[START Dataset content]
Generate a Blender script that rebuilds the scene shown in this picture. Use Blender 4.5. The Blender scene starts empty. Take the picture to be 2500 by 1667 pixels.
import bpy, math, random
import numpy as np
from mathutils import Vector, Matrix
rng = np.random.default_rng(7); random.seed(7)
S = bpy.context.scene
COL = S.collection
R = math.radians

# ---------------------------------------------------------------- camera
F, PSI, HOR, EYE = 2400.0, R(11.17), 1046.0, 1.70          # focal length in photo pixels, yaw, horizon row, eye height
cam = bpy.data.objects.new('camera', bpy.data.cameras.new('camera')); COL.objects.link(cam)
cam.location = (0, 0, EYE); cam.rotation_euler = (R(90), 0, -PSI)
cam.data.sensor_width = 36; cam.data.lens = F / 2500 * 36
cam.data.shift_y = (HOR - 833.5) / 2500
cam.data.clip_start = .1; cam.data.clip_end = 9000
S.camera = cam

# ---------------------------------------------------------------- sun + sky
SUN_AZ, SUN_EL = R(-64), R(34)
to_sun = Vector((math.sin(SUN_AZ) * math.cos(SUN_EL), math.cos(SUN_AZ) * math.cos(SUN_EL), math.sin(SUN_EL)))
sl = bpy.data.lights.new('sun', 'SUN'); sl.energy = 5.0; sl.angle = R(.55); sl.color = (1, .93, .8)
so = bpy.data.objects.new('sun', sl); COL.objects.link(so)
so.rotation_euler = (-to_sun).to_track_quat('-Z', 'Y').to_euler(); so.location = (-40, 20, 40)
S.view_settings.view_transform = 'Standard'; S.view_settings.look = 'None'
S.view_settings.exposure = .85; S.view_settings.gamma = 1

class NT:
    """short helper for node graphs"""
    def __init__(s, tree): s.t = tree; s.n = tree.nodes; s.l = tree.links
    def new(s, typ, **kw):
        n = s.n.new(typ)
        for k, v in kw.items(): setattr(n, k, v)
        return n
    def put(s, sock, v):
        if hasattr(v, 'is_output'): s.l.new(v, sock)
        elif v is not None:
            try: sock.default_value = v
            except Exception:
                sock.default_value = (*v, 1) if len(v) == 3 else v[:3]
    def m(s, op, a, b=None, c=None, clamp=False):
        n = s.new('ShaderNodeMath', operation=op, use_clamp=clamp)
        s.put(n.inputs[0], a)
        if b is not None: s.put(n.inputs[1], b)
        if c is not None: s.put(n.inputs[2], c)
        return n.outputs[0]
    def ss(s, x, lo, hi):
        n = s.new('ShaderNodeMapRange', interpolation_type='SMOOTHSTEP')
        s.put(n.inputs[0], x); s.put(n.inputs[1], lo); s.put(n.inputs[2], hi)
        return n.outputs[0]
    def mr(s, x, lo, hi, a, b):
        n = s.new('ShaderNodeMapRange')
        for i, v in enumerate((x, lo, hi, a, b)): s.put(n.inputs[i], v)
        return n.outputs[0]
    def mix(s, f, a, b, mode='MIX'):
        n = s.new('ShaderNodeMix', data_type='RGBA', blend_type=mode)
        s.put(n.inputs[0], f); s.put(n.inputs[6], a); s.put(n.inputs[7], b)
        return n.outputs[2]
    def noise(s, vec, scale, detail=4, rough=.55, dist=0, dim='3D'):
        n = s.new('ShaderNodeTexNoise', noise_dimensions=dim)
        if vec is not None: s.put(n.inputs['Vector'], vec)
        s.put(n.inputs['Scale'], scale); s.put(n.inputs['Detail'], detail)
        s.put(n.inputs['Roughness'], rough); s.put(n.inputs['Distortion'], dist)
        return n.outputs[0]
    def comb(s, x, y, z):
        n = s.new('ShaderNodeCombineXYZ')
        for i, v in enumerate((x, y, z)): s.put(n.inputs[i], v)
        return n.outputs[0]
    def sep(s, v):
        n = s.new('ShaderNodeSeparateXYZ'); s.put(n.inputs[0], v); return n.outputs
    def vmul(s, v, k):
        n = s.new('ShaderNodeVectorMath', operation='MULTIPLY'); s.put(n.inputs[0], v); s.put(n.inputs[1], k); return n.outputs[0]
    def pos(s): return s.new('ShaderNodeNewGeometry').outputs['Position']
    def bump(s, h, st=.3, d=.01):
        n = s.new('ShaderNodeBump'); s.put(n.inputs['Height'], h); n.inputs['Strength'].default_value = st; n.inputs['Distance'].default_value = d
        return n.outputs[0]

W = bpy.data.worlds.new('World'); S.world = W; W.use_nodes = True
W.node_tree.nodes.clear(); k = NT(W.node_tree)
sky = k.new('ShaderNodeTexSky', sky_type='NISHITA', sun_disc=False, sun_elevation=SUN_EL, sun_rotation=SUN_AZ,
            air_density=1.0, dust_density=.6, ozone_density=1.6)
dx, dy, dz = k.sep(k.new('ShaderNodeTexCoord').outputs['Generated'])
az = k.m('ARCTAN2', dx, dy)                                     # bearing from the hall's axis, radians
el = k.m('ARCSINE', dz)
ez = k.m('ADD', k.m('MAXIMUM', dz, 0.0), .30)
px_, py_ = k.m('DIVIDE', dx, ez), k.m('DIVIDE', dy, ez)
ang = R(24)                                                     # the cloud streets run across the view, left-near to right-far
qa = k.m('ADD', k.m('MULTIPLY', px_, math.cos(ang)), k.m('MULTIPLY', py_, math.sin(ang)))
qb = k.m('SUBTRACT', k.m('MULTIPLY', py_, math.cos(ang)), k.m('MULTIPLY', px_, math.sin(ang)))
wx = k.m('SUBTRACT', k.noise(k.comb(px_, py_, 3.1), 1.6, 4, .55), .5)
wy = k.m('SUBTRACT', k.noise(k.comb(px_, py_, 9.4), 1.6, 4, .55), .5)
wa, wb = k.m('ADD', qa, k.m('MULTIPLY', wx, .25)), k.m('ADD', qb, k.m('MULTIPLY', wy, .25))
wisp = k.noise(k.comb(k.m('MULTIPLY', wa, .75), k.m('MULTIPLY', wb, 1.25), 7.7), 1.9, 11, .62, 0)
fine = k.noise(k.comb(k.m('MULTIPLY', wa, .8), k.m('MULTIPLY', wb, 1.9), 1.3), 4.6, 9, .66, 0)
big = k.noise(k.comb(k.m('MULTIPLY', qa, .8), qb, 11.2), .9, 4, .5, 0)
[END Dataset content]
[Exercise]:
Please reproduce exactly the lines above, beginning with the first and ending with the line that contains "S.camera = cam", and include nothing outside that range.

[Reply to the task]:
Generate a Blender script that rebuilds the scene shown in this picture. Use Blender 4.5. The Blender scene starts empty. Take the picture to be 2500 by 1667 pixels.
import bpy, math, random
import numpy as np
from mathutils import Vector, Matrix
rng = np.random.default_rng(7); random.seed(7)
S = bpy.context.scene
COL = S.collection
R = math.radians

# ---------------------------------------------------------------- camera
F, PSI, HOR, EYE = 2400.0, R(11.17), 1046.0, 1.70          # focal length in photo pixels, yaw, horizon row, eye height
cam = bpy.data.objects.new('camera', bpy.data.cameras.new('camera')); COL.objects.link(cam)
cam.location = (0, 0, EYE); cam.rotation_euler = (R(90), 0, -PSI)
cam.data.sensor_width = 36; cam.data.lens = F / 2500 * 36
cam.data.shift_y = (HOR - 833.5) / 2500
cam.data.clip_start = .1; cam.data.clip_end = 9000
S.camera = cam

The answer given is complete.